• **Exercise details**:
All records below must be retyped exactly.

(Scene script records)
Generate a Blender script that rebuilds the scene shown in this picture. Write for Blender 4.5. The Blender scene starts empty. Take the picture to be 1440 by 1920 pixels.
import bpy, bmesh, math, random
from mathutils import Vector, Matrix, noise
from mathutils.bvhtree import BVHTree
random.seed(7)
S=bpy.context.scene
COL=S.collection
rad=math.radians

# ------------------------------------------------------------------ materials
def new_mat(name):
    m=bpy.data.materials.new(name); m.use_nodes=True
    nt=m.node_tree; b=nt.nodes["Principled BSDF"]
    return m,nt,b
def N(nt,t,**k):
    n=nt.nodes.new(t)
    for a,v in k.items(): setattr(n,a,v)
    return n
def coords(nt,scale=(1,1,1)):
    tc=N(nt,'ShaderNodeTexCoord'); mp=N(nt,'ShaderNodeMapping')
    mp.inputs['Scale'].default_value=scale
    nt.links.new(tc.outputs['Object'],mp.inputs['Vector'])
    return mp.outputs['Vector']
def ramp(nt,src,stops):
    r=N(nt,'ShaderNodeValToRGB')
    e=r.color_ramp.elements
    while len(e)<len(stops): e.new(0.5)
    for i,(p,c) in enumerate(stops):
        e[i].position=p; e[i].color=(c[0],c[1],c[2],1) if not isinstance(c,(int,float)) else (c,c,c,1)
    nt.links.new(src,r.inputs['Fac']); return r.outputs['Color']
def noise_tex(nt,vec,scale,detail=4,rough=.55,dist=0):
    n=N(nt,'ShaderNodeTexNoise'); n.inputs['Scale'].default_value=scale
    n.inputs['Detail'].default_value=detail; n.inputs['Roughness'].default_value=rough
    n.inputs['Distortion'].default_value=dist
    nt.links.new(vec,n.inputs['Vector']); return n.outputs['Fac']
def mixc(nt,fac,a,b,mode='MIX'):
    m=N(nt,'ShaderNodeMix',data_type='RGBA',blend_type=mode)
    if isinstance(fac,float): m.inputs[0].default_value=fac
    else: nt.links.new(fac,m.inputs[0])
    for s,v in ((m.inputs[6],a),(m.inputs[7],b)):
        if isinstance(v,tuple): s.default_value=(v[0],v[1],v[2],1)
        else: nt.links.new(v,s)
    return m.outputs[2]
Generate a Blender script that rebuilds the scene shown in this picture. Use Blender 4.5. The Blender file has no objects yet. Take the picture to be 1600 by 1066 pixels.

• **Right answer**:
Generate a Blender script that rebuilds the scene shown in this picture. Write for Blender 4.5. The Blender scene starts empty. Take the picture to be 1440 by 1920 pixels.
import bpy, bmesh, math, random
from mathutils import Vector, Matrix, noise
from mathutils.bvhtree import BVHTree
random.seed(7)
S=bpy.context.scene
COL=S.collection
rad=math.radians

# ------------------------------------------------------------------ materials
def new_mat(name):
    m=bpy.data.materials.new(name); m.use_nodes=True
    nt=m.node_tree; b=nt.nodes["Principled BSDF"]
    return m,nt,b
def N(nt,t,**k):
    n=nt.nodes.new(t)
    for a,v in k.items(): setattr(n,a,v)
    return n
def coords(nt,scale=(1,1,1)):
    tc=N(nt,'ShaderNodeTexCoord'); mp=N(nt,'ShaderNodeMapping')
    mp.inputs['Scale'].default_value=scale
    nt.links.new(tc.outputs['Object'],mp.inputs['Vector'])
    return mp.outputs['Vector']
def ramp(nt,src,stops):
    r=N(nt,'ShaderNodeValToRGB')
    e=r.color_ramp.elements
    while len(e)<len(stops): e.new(0.5)
    for i,(p,c) in enumerate(stops):
        e[i].position=p; e[i].color=(c[0],c[1],c[2],1) if not isinstance(c,(int,float)) else (c,c,c,1)
    nt.links.new(src,r.inputs['Fac']); return r.outputs['Color']
def noise_tex(nt,vec,scale,detail=4,rough=.55,dist=0):
    n=N(nt,'ShaderNodeTexNoise'); n.inputs['Scale'].default_value=scale
    n.inputs['Detail'].default_value=detail; n.inputs['Roughness'].default_value=rough
    n.inputs['Distortion'].default_value=dist
    nt.links.new(vec,n.inputs['Vector']); return n.outputs['Fac']
def mixc(nt,fac,a,b,mode='MIX'):
    m=N(nt,'ShaderNodeMix',data_type='RGBA',blend_type=mode)
    if isinstance(fac,float): m.inputs[0].default_value=fac
    else: nt.links.new(fac,m.inputs[0])
    for s,v in ((m.inputs[6],a),(m.inputs[7],b)):
        if isinstance(v,tuple): s.default_value=(v[0],v[1],v[2],1)
        else: nt.links.new(v,s)
    return m.outputs[2]
Generate a Blender script that rebuilds the scene shown in this picture. Use Blender 4.5. The Blender file has no objects yet. Take the picture to be 1600 by 1066 pixels.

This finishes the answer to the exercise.